Gender is a measure by which humans rule their lives, knowingly or not. There is a code for how a human should live out their lives, beginning when they are swathed in either pink or blue blankets at birth. Pink and blue; two colors that hold so much sway over every human action and inaction. Seen humorously through the eyes of Russ, women and men are divided by their accomplishments, with men seeking every pursuit under the sun, with women considering marriage to be their highest calling (126). Modern society is evolving, and gender-constructs are evolving along with it. Women can hold jobs that only a hundred years it would have been unthinkable for them to aspire to. Men are expected to and enjoy taking a larger role in caregiving for their children. Lesbians and gays (the ultimate threats to a dually-natured way of living) are accepted more and more every day.

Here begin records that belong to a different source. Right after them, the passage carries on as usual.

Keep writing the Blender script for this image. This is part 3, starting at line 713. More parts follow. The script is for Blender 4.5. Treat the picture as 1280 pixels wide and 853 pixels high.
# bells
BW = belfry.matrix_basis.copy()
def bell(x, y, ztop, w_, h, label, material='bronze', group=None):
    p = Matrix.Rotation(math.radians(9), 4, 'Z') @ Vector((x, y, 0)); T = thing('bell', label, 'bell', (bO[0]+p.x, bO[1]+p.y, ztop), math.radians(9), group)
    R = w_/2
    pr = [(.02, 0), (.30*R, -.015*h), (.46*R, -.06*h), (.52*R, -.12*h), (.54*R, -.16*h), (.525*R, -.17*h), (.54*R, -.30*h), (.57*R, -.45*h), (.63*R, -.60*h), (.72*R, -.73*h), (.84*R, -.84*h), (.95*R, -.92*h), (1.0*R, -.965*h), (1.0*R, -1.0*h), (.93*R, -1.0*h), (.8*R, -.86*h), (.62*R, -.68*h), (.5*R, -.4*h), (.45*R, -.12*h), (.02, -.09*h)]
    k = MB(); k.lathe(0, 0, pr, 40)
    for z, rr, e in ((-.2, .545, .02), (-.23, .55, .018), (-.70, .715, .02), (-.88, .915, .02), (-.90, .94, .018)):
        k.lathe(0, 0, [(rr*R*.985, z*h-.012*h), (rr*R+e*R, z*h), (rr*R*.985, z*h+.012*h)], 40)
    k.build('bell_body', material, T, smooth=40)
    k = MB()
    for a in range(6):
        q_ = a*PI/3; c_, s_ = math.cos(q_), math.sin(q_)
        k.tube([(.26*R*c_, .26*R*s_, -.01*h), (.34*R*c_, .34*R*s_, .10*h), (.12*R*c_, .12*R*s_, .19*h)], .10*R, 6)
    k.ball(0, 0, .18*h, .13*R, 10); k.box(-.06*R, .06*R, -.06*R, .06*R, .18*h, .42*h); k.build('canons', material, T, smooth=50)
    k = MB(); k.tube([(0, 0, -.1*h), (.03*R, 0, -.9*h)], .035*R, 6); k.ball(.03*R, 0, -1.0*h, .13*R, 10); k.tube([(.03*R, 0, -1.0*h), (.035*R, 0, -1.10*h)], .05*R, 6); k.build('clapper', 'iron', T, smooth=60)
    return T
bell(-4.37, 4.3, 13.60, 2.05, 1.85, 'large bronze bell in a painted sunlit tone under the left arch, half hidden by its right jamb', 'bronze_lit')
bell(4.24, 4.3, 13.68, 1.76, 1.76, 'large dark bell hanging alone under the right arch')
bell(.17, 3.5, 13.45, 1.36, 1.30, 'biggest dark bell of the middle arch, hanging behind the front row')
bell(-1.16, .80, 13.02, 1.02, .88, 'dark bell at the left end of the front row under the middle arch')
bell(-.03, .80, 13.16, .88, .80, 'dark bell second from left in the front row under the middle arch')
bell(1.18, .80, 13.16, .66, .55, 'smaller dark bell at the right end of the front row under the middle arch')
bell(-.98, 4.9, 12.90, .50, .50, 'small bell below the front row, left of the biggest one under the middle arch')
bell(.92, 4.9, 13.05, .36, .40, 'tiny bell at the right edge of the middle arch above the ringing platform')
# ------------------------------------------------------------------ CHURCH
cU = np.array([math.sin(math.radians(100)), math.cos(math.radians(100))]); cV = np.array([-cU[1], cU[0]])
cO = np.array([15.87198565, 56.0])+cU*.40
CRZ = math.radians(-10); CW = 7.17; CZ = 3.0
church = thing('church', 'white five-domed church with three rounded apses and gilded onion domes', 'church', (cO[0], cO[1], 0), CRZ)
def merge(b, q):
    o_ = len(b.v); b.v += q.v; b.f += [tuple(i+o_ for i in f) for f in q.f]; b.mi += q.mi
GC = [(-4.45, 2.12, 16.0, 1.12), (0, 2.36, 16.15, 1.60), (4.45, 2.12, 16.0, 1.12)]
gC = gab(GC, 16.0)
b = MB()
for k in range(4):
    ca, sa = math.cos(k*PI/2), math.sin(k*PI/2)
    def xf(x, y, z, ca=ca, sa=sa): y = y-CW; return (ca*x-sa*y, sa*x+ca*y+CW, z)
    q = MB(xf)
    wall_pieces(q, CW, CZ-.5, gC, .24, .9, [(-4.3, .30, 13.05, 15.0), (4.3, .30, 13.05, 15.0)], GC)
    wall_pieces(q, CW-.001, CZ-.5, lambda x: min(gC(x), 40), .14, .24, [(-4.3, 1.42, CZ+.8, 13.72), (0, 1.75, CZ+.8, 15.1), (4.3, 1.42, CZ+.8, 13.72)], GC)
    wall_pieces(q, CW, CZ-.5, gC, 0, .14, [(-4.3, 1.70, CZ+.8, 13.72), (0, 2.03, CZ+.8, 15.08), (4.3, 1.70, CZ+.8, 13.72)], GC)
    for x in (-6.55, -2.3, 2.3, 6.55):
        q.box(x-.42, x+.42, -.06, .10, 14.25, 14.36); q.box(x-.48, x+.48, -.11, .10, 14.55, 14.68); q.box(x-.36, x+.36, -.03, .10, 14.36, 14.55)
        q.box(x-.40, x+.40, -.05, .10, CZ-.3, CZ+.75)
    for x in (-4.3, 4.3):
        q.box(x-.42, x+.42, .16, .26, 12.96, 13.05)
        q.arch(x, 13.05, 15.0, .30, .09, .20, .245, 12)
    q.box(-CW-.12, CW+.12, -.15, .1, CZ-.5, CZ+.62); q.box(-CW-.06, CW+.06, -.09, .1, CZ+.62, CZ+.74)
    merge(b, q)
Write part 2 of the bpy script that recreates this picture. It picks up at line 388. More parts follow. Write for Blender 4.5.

The military, a notoriously patriarchal system, has repealed the anti-gay statute of “Don’t Ask, Don’t Tell”, and has allowed women to join their ranks, however sparingly. Through all of the supposed progress with gender constructs, the one constant that serves as the biggest reminder to the inequality between men and women is the military’s limited inclusion of women. Yes, women are allowed to serve in the military, but only up to a point. It is similar to a man that wants to take a nice girl home to his parents, a girl that is kind, pretty, and smart, but not smarter than him. If women were allowed to ascend to the highest stations in the military and legally fight alongside men in the battlefield, the nation’s attitude towards war might not change in any way, but there is no way to tell until that happens. As it stands, war is controlled and carried out by a boys club who wants the status quo to remain. Though, the larger issue still remains: is war the inadvertent product of gender-constructs? After being analyzed in the context of Gilman and LeGuin’s novels, maybe so. The opposite side of the argument can be illustrated using a common sense motto: two points make a line, not a pattern. Toss in Russ's “When It Changed”, and perhaps the case for gender-constructs and their influence on war can be made at greater length.